Could you please help to explain?
Thank you
October 30, 2015 at 10:15 am #279670Actual cost of making housing in the components division = 6,902 + 1,302 = 8,204
However, this contains an overspend of 575. Therefore the budgeted cost is 8,204 – 575 = 7,629.
If we allow the components division a mark-up of 30%, the transfer price would be 1.3 x 7629 = 9,918 (as you said above).
This is the transfer price and should allow a profit of 30% if all costs are kept in line. The profit made by the components division will be the income (sales + transfers) – costs.
This gives incentive to keep costs down.
November 1, 2015 at 12:41 am #279853Thank you, sir
I have another question regarding Transfer Price.
In an Transfer pricing article But still do not understand how we apply this knowledge for my coming exam. Could you please give me an example in number?
Even though my workplace seems to use Dual pricing as end of accounting period they always has adjustment.
VARIATIONS ON VARIABLE COST
1.Variable cost plus lump sum.
2.Dual pricing.
November 1, 2015 at 9:56 am #279883There are numberical examples in the lectures and notes.

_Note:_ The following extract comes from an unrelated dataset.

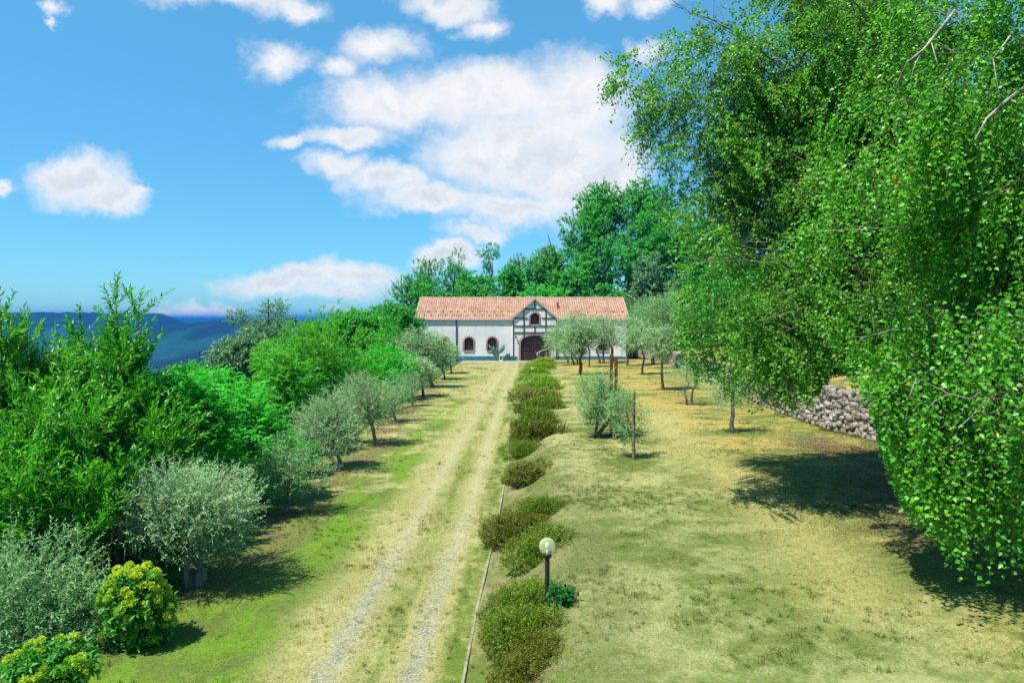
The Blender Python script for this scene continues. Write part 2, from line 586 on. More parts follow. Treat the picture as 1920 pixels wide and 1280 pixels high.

These will be of limited use in the exam because the question will be unique. What you have to relealise is that transfer prices should achieve goal congruence between what head office wants and what subsidiaries choose to do.
If HO wants one subsidiary to trade with another then it will have to make that attractive to both parties. Transfer prices can often do that.
Dual pricing must produce a year end adjustment otherwise the current accounts won’t balance.